Wednesday, 19 December 2012

Man Failure

The National Coal Board knew the power of film, using it to communicate key messages like ‘you’ve never had it so good’ and ‘try not to die’ to the thousands of miners it employed. The format they used is not dissimilar to a Public information Film, but differs in two respects: these films were not for public broadcast, they were for miners only; as a result, they are far more explicit in terms of content, including graphic deaths, pram accidents, sexual situations and equal opportunities nudity.

A PIF might show a man at work on a circular saw, for example, racking up the tension before juxtaposing images and music or sound effects to imply that he has just cut his fingers off – an NCB film shows you the severed fingers, and the bloodied hand they’ve just been parted from.

Case in point: ‘Man Failure’ from 1971. In it, the NCB basically say ‘we’ve made it safe for you – try not to mess it up’, giving two stark examples of what happens if you don’t pay attention. In this first part, our victim is brooding on an unpleasant and violent argument he had with his wife that morning. The argument is her fault, of course, but it’s his job to forget about it while he’s work. He can’t, so ends up dead, extravagantly spitting blood as he falls. As for his wife, well, she should have known not to put such a burden on a working man, so now she’s a widow, mouthy cow.

In this second part, an older man is paired to work alongside a much younger man – a mistake initially made by the foreman, but fatally compounded by the old man who tries to keep pace with his more energetic colleague, and by the younger man, who is constantly distracting him with tall tales about picking up hippy chicks on his chopper, skinny dipping (cue nudity) and sex.
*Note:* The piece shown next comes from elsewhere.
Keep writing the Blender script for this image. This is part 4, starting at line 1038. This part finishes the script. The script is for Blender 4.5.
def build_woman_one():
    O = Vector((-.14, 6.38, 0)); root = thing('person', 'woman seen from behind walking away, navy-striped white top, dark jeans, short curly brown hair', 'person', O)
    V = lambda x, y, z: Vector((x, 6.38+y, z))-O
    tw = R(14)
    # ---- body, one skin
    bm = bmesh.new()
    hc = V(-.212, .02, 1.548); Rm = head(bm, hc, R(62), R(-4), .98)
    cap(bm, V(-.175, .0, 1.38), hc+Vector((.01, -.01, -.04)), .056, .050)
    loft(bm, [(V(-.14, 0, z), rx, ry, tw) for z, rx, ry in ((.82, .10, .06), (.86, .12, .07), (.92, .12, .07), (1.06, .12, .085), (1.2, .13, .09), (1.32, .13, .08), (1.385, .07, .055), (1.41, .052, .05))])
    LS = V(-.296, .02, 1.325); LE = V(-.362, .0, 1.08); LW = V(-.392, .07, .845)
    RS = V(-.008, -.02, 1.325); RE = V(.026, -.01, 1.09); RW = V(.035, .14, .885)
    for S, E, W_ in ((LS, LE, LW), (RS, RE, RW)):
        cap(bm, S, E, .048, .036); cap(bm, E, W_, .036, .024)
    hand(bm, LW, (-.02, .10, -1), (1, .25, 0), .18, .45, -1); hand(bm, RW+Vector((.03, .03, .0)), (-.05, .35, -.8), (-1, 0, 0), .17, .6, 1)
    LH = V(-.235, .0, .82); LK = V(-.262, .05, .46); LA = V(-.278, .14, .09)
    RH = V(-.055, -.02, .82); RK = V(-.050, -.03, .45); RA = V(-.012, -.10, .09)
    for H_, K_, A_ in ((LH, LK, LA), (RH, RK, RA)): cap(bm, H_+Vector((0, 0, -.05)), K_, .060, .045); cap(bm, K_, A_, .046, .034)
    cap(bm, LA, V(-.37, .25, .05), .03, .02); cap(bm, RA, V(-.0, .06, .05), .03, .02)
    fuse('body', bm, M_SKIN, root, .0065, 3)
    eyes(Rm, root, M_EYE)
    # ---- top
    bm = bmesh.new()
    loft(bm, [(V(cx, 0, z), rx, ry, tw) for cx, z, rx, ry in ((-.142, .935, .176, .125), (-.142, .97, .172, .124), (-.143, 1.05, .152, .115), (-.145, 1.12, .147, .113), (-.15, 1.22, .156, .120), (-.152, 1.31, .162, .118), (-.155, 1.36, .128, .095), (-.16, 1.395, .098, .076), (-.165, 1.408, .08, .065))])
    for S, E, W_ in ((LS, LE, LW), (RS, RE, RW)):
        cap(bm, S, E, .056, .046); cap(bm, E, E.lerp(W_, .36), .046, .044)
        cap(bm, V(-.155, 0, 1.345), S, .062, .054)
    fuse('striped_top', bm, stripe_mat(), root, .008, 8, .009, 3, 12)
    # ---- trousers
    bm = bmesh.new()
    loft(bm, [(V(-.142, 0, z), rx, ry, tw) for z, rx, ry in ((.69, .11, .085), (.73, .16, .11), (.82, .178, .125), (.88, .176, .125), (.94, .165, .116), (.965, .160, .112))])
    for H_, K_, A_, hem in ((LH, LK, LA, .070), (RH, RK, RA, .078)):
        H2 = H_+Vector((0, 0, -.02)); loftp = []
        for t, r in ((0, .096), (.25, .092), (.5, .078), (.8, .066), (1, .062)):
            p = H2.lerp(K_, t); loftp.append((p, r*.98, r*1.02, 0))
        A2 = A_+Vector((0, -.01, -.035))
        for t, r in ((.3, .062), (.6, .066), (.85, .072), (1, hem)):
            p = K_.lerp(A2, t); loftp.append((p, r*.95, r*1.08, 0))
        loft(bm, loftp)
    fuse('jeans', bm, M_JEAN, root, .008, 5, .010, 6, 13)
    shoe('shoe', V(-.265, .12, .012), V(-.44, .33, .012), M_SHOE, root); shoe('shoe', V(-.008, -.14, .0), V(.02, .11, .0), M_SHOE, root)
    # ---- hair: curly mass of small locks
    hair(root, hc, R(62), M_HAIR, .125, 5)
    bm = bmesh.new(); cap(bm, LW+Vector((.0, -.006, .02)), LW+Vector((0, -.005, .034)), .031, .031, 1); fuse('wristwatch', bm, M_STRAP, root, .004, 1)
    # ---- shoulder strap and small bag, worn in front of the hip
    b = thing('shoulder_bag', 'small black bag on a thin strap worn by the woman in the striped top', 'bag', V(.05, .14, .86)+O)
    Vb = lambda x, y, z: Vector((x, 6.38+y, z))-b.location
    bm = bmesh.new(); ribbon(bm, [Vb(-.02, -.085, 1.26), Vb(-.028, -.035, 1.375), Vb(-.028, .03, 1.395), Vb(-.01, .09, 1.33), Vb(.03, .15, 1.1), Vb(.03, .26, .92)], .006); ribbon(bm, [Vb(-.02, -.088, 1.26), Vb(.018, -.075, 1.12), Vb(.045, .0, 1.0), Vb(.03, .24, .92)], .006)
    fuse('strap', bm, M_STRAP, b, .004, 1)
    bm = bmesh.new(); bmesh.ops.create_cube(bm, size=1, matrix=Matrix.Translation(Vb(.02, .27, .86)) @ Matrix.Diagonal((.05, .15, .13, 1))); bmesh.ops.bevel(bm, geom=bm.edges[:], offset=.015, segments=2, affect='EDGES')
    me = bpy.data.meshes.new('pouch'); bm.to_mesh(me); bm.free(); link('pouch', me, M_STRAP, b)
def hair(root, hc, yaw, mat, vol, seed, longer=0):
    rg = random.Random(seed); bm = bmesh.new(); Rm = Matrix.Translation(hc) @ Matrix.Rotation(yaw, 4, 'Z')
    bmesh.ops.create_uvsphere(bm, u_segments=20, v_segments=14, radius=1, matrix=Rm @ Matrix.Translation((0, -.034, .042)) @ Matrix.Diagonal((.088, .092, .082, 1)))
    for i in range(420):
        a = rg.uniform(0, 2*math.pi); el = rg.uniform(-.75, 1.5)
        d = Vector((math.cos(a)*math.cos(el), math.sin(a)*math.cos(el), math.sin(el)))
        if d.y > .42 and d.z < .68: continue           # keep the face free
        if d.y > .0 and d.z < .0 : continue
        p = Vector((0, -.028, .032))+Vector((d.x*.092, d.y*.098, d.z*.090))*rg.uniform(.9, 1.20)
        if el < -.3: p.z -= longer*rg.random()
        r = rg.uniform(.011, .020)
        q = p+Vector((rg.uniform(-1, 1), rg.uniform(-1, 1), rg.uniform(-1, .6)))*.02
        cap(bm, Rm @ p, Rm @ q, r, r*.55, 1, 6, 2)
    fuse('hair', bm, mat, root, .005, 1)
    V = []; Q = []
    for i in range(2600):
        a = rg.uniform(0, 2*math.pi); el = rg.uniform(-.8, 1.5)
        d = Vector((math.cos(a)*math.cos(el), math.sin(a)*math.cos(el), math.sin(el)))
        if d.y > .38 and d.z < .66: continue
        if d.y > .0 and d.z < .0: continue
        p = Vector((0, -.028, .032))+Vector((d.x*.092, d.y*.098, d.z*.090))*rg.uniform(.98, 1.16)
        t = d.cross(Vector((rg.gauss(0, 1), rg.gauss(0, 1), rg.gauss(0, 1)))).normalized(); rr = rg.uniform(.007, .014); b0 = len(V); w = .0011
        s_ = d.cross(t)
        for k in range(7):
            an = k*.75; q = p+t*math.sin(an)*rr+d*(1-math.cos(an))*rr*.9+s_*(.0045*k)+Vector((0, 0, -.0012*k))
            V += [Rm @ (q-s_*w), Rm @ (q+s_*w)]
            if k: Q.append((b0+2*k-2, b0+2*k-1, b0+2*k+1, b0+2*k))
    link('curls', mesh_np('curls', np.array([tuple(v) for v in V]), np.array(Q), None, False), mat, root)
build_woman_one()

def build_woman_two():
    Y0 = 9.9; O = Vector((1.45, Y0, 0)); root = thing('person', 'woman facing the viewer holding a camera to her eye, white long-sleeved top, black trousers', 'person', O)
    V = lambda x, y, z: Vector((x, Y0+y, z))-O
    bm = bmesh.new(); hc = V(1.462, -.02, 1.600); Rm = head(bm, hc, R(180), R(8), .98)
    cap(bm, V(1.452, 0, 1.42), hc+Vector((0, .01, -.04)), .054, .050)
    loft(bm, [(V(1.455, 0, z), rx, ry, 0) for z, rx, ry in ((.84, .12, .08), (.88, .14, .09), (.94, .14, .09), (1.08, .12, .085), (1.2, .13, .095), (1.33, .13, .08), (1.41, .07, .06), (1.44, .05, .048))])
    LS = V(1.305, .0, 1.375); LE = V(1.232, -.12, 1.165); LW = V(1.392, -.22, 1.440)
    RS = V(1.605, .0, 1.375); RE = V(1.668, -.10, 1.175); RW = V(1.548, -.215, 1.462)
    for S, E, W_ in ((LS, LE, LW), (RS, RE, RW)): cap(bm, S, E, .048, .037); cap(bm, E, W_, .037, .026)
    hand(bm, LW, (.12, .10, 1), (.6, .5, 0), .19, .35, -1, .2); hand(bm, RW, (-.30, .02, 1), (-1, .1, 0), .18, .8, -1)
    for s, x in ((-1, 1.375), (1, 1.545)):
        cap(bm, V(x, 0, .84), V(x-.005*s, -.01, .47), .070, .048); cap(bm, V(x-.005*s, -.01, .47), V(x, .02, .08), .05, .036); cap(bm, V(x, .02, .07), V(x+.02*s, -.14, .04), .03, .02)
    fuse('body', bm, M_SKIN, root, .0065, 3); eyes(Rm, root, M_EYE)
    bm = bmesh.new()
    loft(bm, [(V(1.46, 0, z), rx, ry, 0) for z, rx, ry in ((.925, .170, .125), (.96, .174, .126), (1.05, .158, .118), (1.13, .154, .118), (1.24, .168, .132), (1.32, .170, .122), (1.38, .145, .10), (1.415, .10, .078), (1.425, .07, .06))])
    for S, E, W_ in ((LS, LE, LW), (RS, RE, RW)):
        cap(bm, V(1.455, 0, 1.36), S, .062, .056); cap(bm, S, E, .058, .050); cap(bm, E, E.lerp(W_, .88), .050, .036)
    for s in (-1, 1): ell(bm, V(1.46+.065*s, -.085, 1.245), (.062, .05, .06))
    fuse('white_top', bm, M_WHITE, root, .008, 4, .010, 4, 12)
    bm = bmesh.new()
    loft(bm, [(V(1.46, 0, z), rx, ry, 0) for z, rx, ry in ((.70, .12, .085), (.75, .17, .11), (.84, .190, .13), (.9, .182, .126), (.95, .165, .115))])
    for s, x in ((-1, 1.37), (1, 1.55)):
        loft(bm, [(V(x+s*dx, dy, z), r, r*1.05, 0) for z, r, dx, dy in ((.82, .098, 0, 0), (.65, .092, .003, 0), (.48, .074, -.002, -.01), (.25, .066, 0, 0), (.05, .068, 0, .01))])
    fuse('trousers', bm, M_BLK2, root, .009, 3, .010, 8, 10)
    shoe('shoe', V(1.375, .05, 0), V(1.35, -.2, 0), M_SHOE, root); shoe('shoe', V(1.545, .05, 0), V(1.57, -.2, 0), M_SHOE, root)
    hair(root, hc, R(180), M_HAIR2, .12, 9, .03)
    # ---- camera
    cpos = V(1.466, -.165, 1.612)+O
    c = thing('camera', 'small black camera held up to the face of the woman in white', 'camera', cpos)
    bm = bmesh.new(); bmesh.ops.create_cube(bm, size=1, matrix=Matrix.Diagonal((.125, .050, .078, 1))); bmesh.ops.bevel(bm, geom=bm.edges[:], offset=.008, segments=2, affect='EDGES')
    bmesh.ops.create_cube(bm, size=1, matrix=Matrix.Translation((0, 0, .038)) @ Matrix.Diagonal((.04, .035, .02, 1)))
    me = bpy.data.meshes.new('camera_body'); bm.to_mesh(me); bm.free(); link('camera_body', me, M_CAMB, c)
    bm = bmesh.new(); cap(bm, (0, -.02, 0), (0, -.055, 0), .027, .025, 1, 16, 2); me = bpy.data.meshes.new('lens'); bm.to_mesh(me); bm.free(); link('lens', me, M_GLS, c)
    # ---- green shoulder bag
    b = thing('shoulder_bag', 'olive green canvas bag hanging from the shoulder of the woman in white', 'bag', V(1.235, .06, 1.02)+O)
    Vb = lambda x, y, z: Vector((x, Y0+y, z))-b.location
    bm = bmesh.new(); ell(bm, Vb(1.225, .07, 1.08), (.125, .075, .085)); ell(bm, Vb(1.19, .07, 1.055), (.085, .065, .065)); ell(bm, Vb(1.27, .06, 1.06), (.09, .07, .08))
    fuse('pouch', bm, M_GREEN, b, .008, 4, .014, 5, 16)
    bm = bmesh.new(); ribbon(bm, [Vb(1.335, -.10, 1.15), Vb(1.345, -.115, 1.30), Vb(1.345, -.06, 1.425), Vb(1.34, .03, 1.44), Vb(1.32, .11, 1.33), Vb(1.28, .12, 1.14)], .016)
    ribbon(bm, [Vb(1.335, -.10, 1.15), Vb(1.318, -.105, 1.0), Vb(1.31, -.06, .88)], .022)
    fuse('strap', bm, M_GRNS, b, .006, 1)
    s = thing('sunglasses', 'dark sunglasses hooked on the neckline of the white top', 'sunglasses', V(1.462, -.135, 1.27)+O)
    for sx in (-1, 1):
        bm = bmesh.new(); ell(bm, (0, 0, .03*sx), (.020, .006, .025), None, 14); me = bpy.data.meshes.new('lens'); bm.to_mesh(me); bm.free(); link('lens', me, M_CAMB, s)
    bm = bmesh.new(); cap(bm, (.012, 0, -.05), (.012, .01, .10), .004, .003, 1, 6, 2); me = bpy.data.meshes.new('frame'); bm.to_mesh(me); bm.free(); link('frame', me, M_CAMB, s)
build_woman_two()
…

When sudden, violent death comes to the old geezer, as it surely must, it’s actually a relief for us all, although not immediately for the poor man, who has to undergo some painful looking crushing first.

'Man Failure' is a well thought out and highly imaginative short film, professionally made and with a simple and uncompromising message: don't get married, don't get old and, for fuck's sake, don't get killed.